Sleeping with Scarlett is going well. I'm going to translate it into French to show the un-translability of things ultimately in a presentation for my conversation class. Oh, man. What a sad story. It's totally my goodbye to Paris, too...I can tell I'm really going to miss this place. Excerpt time:

“Oui,” I said, practicing the native language. “Let me just get my tie on.” I took out a green one from the fake wood drawers, where I kept a couple watches and some spare condoms.

“Real men don’t wear ties anymore,” she said, grabbing the tie from my hands and throwing it back in the drawer. After sex, we walked over to the nearby Metro stop and we took the eight line to Bastille. It was a little cafe she said she had come across, where people recognized her but weren’t rude and wouldn’t ask her for anything, except the three euros sixty for a hot chocolate. She ordered her usual chocolat chaud, and I ordered a kir d’alsace, some sweet wine.

“So I’m leaving tomorrow,” she said, sipping her chocolate slowly.

Friday, November 21, 2008

Reading I've Done Recently...and other things...

So, I guess I should update y'all on what readings I've been doing lately...

So, I finished up Benedetti's La Tregua (whilst taking a break from Allende's Casa de las espiritus), and it was absolutely fab. I'm still waiting to hear about Honors...but I've decided to apply to a creative writing workshop if I don't get accepted for that...and then do some translation work over the summer.

I know I mentioned before that I was reading some other books; I finished Duras' The Lover (English translation), and I also finished Sagan's Bonjour Tristesse, which was challenge, but totally awesome. I'm currently working on Maryse Conde's Crossing the Mangrove (English translation) for class, Paris in the Fifties (for class!), and, finishing up Allende's Casa de los espiritus.

Other things:

I really want this program for MFAness....It looks so fab...: http://iub.edu/~mfawrite/about/
Of course it's amazing so who knows if I'll get in. But it's very international-like, and reputable. Two very good things.

I really miss philosophy classes. As usual. But I will be taking 2-3 this next semester, so...

I will be doing a reading in French literature for Winter Term...so I will be able to continue studying...yay!

--me.

Monday, September 22, 2008

Update!

So, everyone, clearly I haven't really been updating this blog for very long. Apologies! (Although, I really don't think many people read this blog, so perhaps I'm only apologizing to myself...) Anyway, I really think I should give an update on how everything is going.

I traveled to London to visit Tevi this weekend, and brought a couple friends with me from Paris, and it was absolutely wonderful. As usual, travel did a lot for my writing: I worked on one short story (Strange English), started a new short story/novella (something having to do with a curse), and did some work on the botany story (which I haven't done in a very. long. time.), all on the Chunnel! Both on the way to London and from.

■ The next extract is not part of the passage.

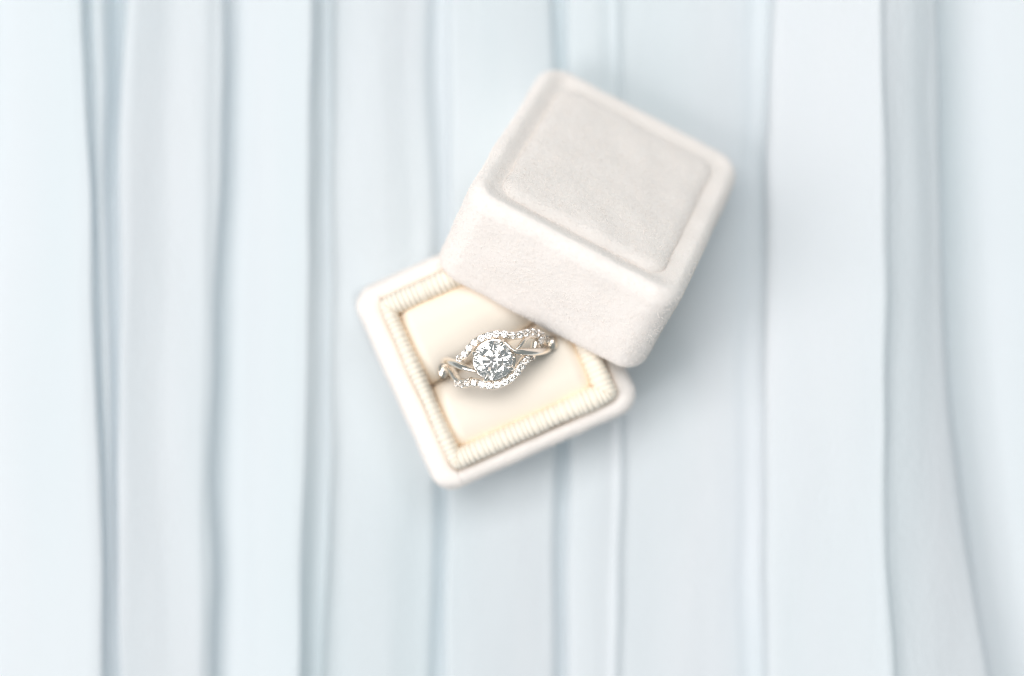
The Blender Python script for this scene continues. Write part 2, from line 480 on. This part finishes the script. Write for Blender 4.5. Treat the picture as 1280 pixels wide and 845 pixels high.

I also bought a new program, recommended by Harris, for only 35 bucks, called Scrivener. You can find details here:
http://www.literatureandlatte.com/scrivener.html
I'd recommend the program no matter what if you have the cash to spend--if you have a good income, or whatever. If you're very unorganized as a writer, then this program will obviously give a really good benefit. I'm actually unorganized most of the time, but when it comes to my writing, I'm not--I just feel that time goes against me a lot of the time. So, this program will help me with concentrating better while writing, as well as being aesthetically pleasing enough that I will work with it often. I'm expecting it to up my long-prose by 20%, my short stories by 10% (they don't take as much research, and in general, I have more practice at them), and screenplays probably by something like 50%. (Poetry is far too manual for me, so I don't think I'll be using Scrivener for that.) However, I think in general it will make writing more of a pleasure, mostly because of the 'full screen view' that I really enjoy--it makes your writing look like it's already in a book, I think. Anyway, look at the details if you're interested. I don't think it's a necessity, but if you're serious about writing and have the money to spend, I'd say buy it.

As for books I'm reading right now, I'm doing a lot with trilingual reading:
In English: Middlemarch by George Eliot; short stories by Vladimir Nabokov, Swann's Way by Proust (this is assigned, so it gets preference maintenant)
In French: Bonjour tristesse by Francoise Sagan (assigned), La Bete humaine by Zola (assigned), L'Amant by Marguerite Duras (the English version is assigned later, and I've already read it, so I figured I'd have a try at the short French version)
In Spanish: Casa de los espiritus by Isabel Allende, Eva Luna by Isabel Allende, La Tregua by Mario Benedetti (preference--I've been meaning to read it for so long!), and some poems also by Mario Benedetti.

So...I'm hoping all this reading will be wonderful! As, I hope, will be the writing! Also, I'm submitting the story I'm working on currently (Strange English) to a competition on the 25th--to find out five days later if I made it...Ahh!!